E non solo tra gli uomini: non mancano, infatti, le donne che pensano che gli uomini non siano adatti, o siano meno adatti di loro, a occuparsi dei figli e della casa. Del resto sono cresciute vedendo le nostre madri farsi carico dell’intera gestione della casa, mentre i padri si limitavano a seguire le loro istruzioni: loro erano gli eroi, protagonisti di avventure fuori casa, mentre le donne nella cultura e nei media continuano a venir rappresentate come mogli e soprattutto madri: la funzione materna è il fulcro del sistema patriarcale, se viene meno viene giù l’intero sistema.
Il carico mentale
Il prezzo è l’indipendenza, la carriera, la rinuncia a coltivare una passione, ma soprattutto il benessere emotivo: perché anche quando si riesce con mille acrobazie quotidiane a organizzarsi e a conciliare vita e lavoro, rimane sempre sulle spalle delle donne tutto il peso del carico mentale, un lavoro continuo, sfiancante, invisibile, che consiste nel pensare continuamente a cosa c’è da fare: la spesa da fare, la lavatrice da caricare, l’elettricista da chiamare, la cena da preparare…

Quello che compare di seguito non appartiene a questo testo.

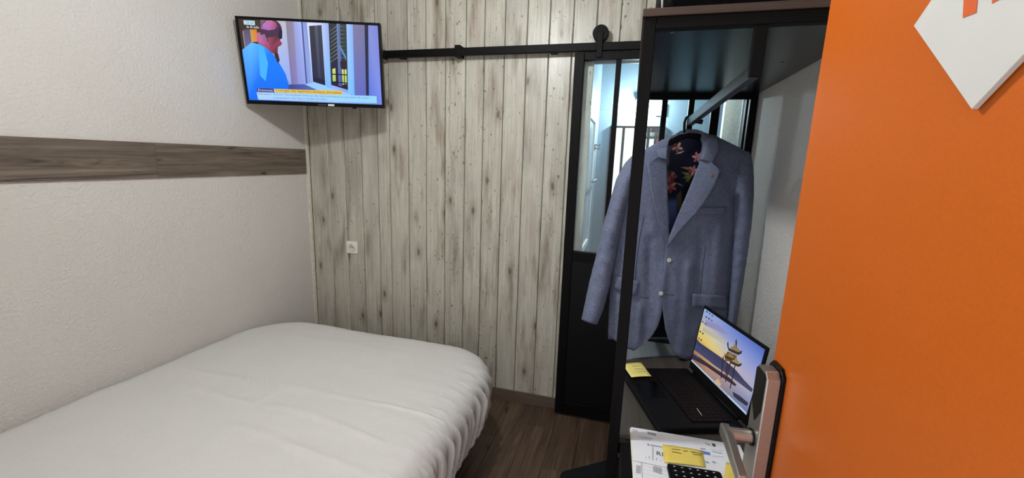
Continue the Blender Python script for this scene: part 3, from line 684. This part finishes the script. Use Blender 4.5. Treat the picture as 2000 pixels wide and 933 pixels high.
roof(800, 372, .66, (70, 50, 40), (146, 122, 66)); roof(838, 408, .70, (60, 46, 36), (160, 140, 80))
p.poly([(820, 610), (870, 640), (930, 690), (920, 712), (860, 670), (826, 640)], (56, 56, 76))
p.poly([(690, 540), (720, 520), (740, 560), (720, 590)], (216, 180, 140))
p.poly([(538, 388), (916, 752), (916, 770), (538, 402)], (190, 214, 240))
for k in range(9): p.poly([(690+k*11, 540+k*10.5), (696+k*11, 545+k*10.5), (696+k*11, 552+k*10.5), (690+k*11, 547+k*10.5)], [(60, 90, 180), (220, 120, 40), (40, 60, 90)][k % 3])
for (x, y) in ((650, 100), (668, 112), (686, 126), (646, 132), (664, 142), (682, 154), (622, 160), (640, 172), (606, 220), (622, 232), (594, 262), (610, 272), (582, 310), (598, 322), (570, 366), (586, 378)):
    p.poly([(x-5, y-7), (x+5, y-1), (x+3, y+7), (x-7, y+1)], [(60, 90, 150), (220, 226, 240), (40, 60, 90), (240, 240, 246)][(x+y) % 4])
tag(p.build('screen', 'screen_lap', t, recalc=False), 'lit screen with lakeside pagoda at sunset')
# yellow note on the palm rest
def note(name, mat, c, label, lift, curl=.006):
    m = MB(); n = 6
    def f(u, v):
        q = (c[0]*(1-u)+c[1]*u)*(1-v)+(c[3]*(1-u)+c[2]*u)*v; return q+Vector((0, 0, lift+curl*v*v+.0015*sin(u*3)))
    m.grid(f, n, n); o = m.build(name, mat, smooth=True, solid=.0003); return tag(o, label, 'sticky note')
c = [at(x, y, 2, .749) for x, y in ((1216, 711), (1253, 708), (1272, 738), (1233, 740))]
nt = note('sticky_note', 'yellow', c, 'pale yellow sticky note on corner of the laptop', .0012)
def scrib(parent, name, c, rows, z, col=(70, 66, 60), seed=1):
    rnd = random.Random(seed)
    def fn(x, y, L): q = (c[0]*(1-x)+c[1]*x)*(1-y)+(c[3]*(1-x)+c[2]*x)*y; return q+Vector((0, 0, z+.006*y*y))
    P_ = Paint(fn)
    for (x0, y0, x1, y1) in rows:
        n = int((x1-x0)*60)+3; pts = [(lerp(x0, x1, k/n), lerp(y0, y1, k/n)+rnd.uniform(-.028, .028)) for k in range(n+1)]
        for a, b in zip(pts[:-1], pts[1:]): P_.poly([(a[0], a[1]-.014), (b[0], b[1]-.014), (b[0], b[1]+.014), (a[0], a[1]+.014)], col, 1)
    return P_.build(name, 'print_', parent, recalc=False)
scrib(nt, 'handwriting', c, [(.38, .25, .80, .25), (.42, .45, .85, .47), (.45, .65, .85, .66)], .0032, (130, 120, 70), 3)

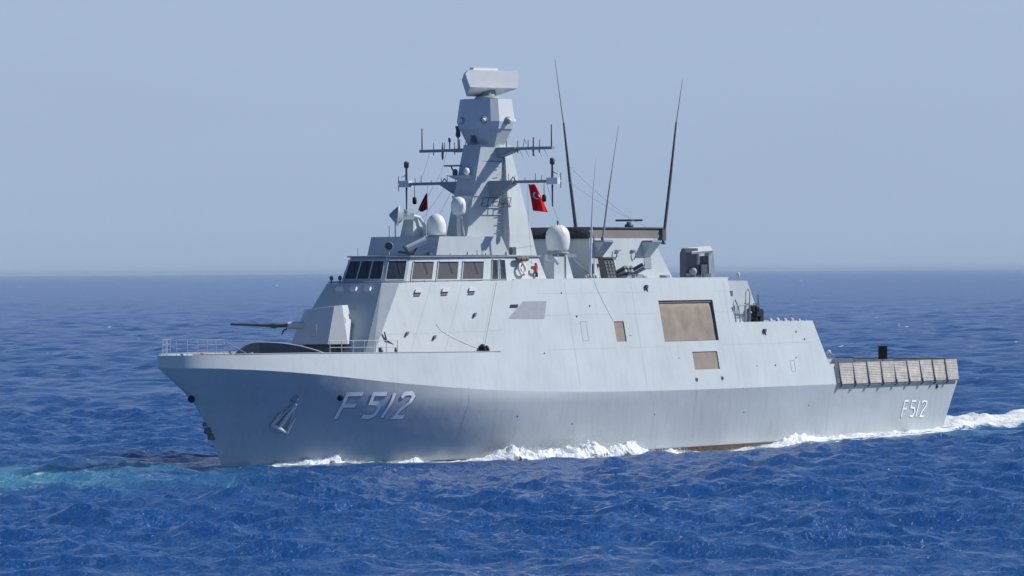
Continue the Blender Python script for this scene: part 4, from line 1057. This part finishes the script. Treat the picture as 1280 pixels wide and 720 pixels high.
def sea_height(X, Y, spacing):
    dx = np.zeros_like(X); dy = np.zeros_like(X); dz = np.zeros_like(X)
    grp = .55 + .9 * fbm(X / 38, Y / 30, 2)
    for lam, cx, cy, amp, ph in WAVES:
        k = 2 * math.pi / lam; f = fade(lam / spacing, 2.2, 3.6); a = amp * WSCALE * f * grp
        arg = k * (X * cx + Y * cy) + ph; sn = np.sin(arg); cs = np.cos(arg)
        dz += a * cs; q = .75
        dx -= q * a * cx * sn; dy -= q * a * cy * sn
    s, p = to_ship(X, Y); b = hb_np(s)
    gap = np.abs(p) - b
    al = np.clip(np.minimum(s + 2, 92 - s) / 6, 0, 1)
    near = smooth(1 - np.clip(gap, 0, 99) / 16.0) * al
    dz *= (1 - .72 * near)
    tr = np.interp(s, TROUGH[:, 0], TROUGH[:, 1])
    dz += tr * smooth(1 - np.clip(gap, 0, 99) / 14.0)
    inside = (gap < -.9) & (s > 1) & (s < 88.6)
    dz = np.where(inside, -1.2, dz)
    return dx, dy, dz
def foam_mask(X, Y, dz):
    s, p = to_ship(X, Y); b = hb_np(s); gap = np.abs(p) - b; port = p > 0
    n1 = fbm(X / 1.6, Y / 2.2, 4); n2 = fbm(X / 5, Y / 7, 3)
    # sheet along the hull side
    wdt = np.interp(s, [-1, 2, 8, 14, 19, 22, 30, 36, 44, 52, 60, 66, 75, 88, 100], [0, .3, 1.2, .5, .5, 1.8, 5.0, 4.5, 3.0, 2.6, 3.4, 6.5, 7.0, 5.0, 3.0])
    f = smooth(1 - (gap / np.maximum(wdt, .05)) + (n1 - .55) * 2.2) * (s > -1) * (s < 97) * (gap > -1.2)
    # wake astern
    hw = np.interp(s, [88, 92, 120, 200, 400], [5.5, 7, 8.0, 11, 16])
    wk = smooth((1.15 - np.abs(p) / hw) * 2.0 + (n2 - .5) * 1.5) * np.clip((s - 88) / 2, 0, 1) * np.interp(s, [90, 160, 350, 600], [1, .95, .5, 0])
    # torn streaks thrown outward from the quarter
    st = smooth((fbm(s / 9.0, p / 1.1, 4) - .56) * 9) * np.clip((s - 58) / 6, 0, 1) * smooth(1 - np.abs(gap - 4.5) / 5.5) * (s < 130) * .8
    foam = np.maximum(np.maximum(f, wk), st)
    # whitecaps
    wc = smooth((fbm(X / 2.4 + 50, Y / 7.0, 3) - .80) * 24) * smooth((n1 - .45) * 4)
    foam = np.maximum(foam, np.where(Y > 600, wc, 0) * .7)
    # aerated turquoise water: astern quarter and a patch ahead of the bow
    aer = smooth(1 - np.abs(gap - 4) / 8) * np.clip((s - 54) / 10, 0, 1) * (s < 150) * (.35 + .65 * n2) * .9
    e2 = np.exp(-(((X + 38) / 19) ** 2 + ((Y - 304) / 19) ** 2) ** 1.6); aer = np.maximum(aer, e2 * smooth((fbm(X / 9, Y / 9, 3) - .16) * 3.0) * (.55 + .45 * n2))
    st2 = e2 * smooth((fbm(X / 5.0, Y / 2.0, 4) - .52) * 7) * .5
    foam = np.maximum(foam, st2)
    aer = np.maximum(aer, smooth(1 - np.clip(gap, 0, 99) / 4) * (s > -1) * (s < 30) * .4)
    return np.clip(foam, 0, 1), np.clip(aer * .85, 0, 1)
radii = [4.0]
while radii[-1] < 150: radii.append(radii[-1] * 1.12)
while radii[-1] < 4500:
    r_ = radii[-1]; radii.append(r_ + max(.22, r_ / 1050 if r_ < 450 else r_ / 450))
while radii[-1] < 60000: radii.append(radii[-1] * 1.06)
radii = np.array(radii)
angs = list(np.arange(-8.6, 8.61, .05))
a_ = 8.6; st_ = .05; ext = []
while a_ < 180: st_ *= 1.16; a_ += min(st_, 8); ext.append(min(a_, 180))
angs = np.radians(np.array([-e for e in ext[::-1]] + angs + ext))
RR, AA = np.meshgrid(radii, angs, indexing='ij')
X = RR * np.sin(AA); Y = RR * np.cos(AA)
drr = np.gradient(radii)[:, None]; daa = np.gradient(angs)[None, :] * RR
spacing = np.maximum(drr * np.ones_like(RR), np.abs(daa))
dx, dy, dz = sea_height(X, Y, spacing)
foam, aer = foam_mask(X, Y, dz)
rough_f = fbm(X / .9, Y / .9, 3)
s_, p_ = to_ship(X, Y)
dz = dz + foam * (rough_f - .3) * np.where(s_ > 88, .5, .2) * (s_ > 5) * (s_ < 400) * (np.abs(p_) < 30)
Vt = np.stack([X + dx, Y + dy, dz], -1).reshape(-1, 3)
nr_, na_ = RR.shape
idx = np.arange(nr_ * na_).reshape(nr_, na_)
F = np.stack([idx[:-1, :-1], idx[:-1, 1:], idx[1:, 1:], idx[1:, :-1]], -1).reshape(-1, 4)
me = bpy.data.meshes.new('sea'); me.vertices.add(len(Vt)); me.vertices.foreach_set('co', Vt.ravel().astype(np.float32))
me.loops.add(F.size); me.loops.foreach_set('vertex_index', F.ravel().astype(np.int32)[::1])
me.polygons.add(len(F)); me.polygons.foreach_set('loop_start', np.arange(0, F.size, 4, dtype=np.int32)); me.polygons.foreach_set('loop_total', np.full(len(F), 4, dtype=np.int32))
me.update(calc_edges=True); me.flip_normals() if me.polygons[len(me.polygons) // 2].normal.z < 0 else None
me.polygons.foreach_set('use_smooth', np.ones(len(F), dtype=bool))
for nm, arr in (('foam', foam), ('aer', aer)):
    at = me.attributes.new(nm, 'FLOAT', 'POINT'); at.data.foreach_set('value', arr.ravel().astype(np.float32))
me.validate()
sea = bpy.data.objects.new('sea', me); C.objects.link(sea); sea['kind'] = 'structure'
wm = bpy.data.materials.new('sea_water'); wm.use_nodes = True; n = wm.node_tree; b = n.nodes['Principled BSDF']; out = n.nodes['Material Output']
DEEP = (.013, .080, .262, 1); TURQ = (.10, .34, .48, 1)
geo = n.nodes.new('ShaderNodeNewGeometry')
def attr(nm): a = n.nodes.new('ShaderNodeAttribute'); a.attribute_name = nm; return a.outputs['Fac']
mx = n.nodes.new('ShaderNodeMix'); mx.data_type = 'RGBA'; mx.inputs[6].default_value = DEEP; mx.inputs[7].default_value = TURQ; n.links.new(attr('aer'), mx.inputs[0])
n.links.new(mx.outputs[2], b.inputs['Base Color'])
b.inputs['Subsurface Weight'].default_value = .58; b.inputs['Subsurface Scale'].default_value = 22.0; b.inputs['Subsurface Radius'].default_value = (.6, .9, 1.0); b.subsurface_method = 'BURLEY'
b.inputs['Roughness'].default_value = .16; b.inputs['IOR'].default_value = 1.33; b.inputs['Specular IOR Level'].default_value = .5
def noise(scale, detail, st=(1, 1, 1)):
    mp = n.nodes.new('ShaderNodeMapping'); mp.inputs['Scale'].default_value = st; n.links.new(geo.outputs['Position'], mp.inputs[0])
    z = n.nodes.new('ShaderNodeTexNoise'); z.inputs['Scale'].default_value = scale; z.inputs['Detail'].default_value = detail; z.inputs['Roughness'].default_value = .6
    n.links.new(mp.outputs[0], z.inputs[0]); return z.outputs[0]
def bump(h, dist, prev=None):
    q = n.nodes.new('ShaderNodeBump'); q.inputs['Strength'].default_value = 1; q.inputs['Distance'].default_value = dist
    n.links.new(h, q.inputs['Height'])
    if prev is not None: n.links.new(prev, q.inputs['Normal'])
    return q.outputs[0]
b1 = bump(noise(.75, 4, (1, .8, 1)), .58); b2 = bump(noise(2.6, 4, (1.0, .8, 1)), .30, b1)
n.links.new(b2, b.inputs['Normal'])
# foam lies over the water
fo = n.nodes.new('ShaderNodeBsdfPrincipled'); fo.inputs['Base Color'].default_value = (.82, .86, .88, 1); fo.inputs['Roughness'].default_value = .8; fo.inputs['Specular IOR Level'].default_value = .2
fb = bump(noise(3.2, 4), .15); n.links.new(fb, fo.inputs['Normal'])
fn_ = noise(2.6, 5)
ad = n.nodes.new('ShaderNodeMath'); ad.operation = 'MULTIPLY_ADD'; n.links.new(fn_, ad.inputs[0]); ad.inputs[1].default_value = 1.5; ad.inputs[2].default_value = -1.3
ad2 = n.nodes.new('ShaderNodeMath'); ad2.operation = 'MULTIPLY_ADD'; n.links.new(attr('foam'), ad2.inputs[0]); ad2.inputs[1].default_value = 1.75; n.links.new(ad.outputs[0], ad2.inputs[2])
cl = n.nodes.new('ShaderNodeMapRange'); cl.interpolation_type = 'SMOOTHSTEP'; cl.inputs[1].default_value = .05; cl.inputs[2].default_value = .6; n.links.new(ad2.outputs[0], cl.inputs[0])
ms = n.nodes.new('ShaderNodeMixShader'); n.links.new(cl.outputs[0], ms.inputs[0]); n.links.new(b.outputs[0], ms.inputs[1]); n.links.new(fo.outputs[0], ms.inputs[2])
n.links.new(ms.outputs[0], out.inputs[0]); me.materials.append(wm)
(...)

Tra carriera e famiglia, il lungo viaggio delle donne verso l’equità
Spesso, anche quando questi compiti li svolgono gli uomini, hanno bisogno di essere invitati a farlo e di avere istruzioni precise: la lista della spesa, il numero dell’elettricista, il programma di lavaggio, il menù da cucinare.
“Il carico mentale” sostiene Daniela Brogi “riguarda il modo in cui la cultura circostante e il senso comune portano le donne a considerare ancora le loro arti, mestieri e professioni, come situazioni che le sottraggono e distolgono dal loro presunto compito principale di cura domestica, generando un sentimento continuo di scissione e relative situazioni di stanchezza che indeboliscono tutto il sistema.” E non si risolvono smettendo di fare figli: ci sono, e sono in aumento, i familiari anziani.
Non è un destino segnato
Che sia una paternità consapevole e una reale condivisione dei compiti domestici, che gli uomini non in coppia svolgono senza particolari traumi, la chiave del cambiamento? Eliminare o almeno cominciare a ridurre i dislivelli di potere tra i sessi gioverebbe alle donne, indotte a credere che l’unico modo per corrispondere al ruolo ricevuto in sorte sia spezzarsi per gli altri, e gioverebbe alla società, costretta a rinunciare a oltre la metà dei suoi talenti.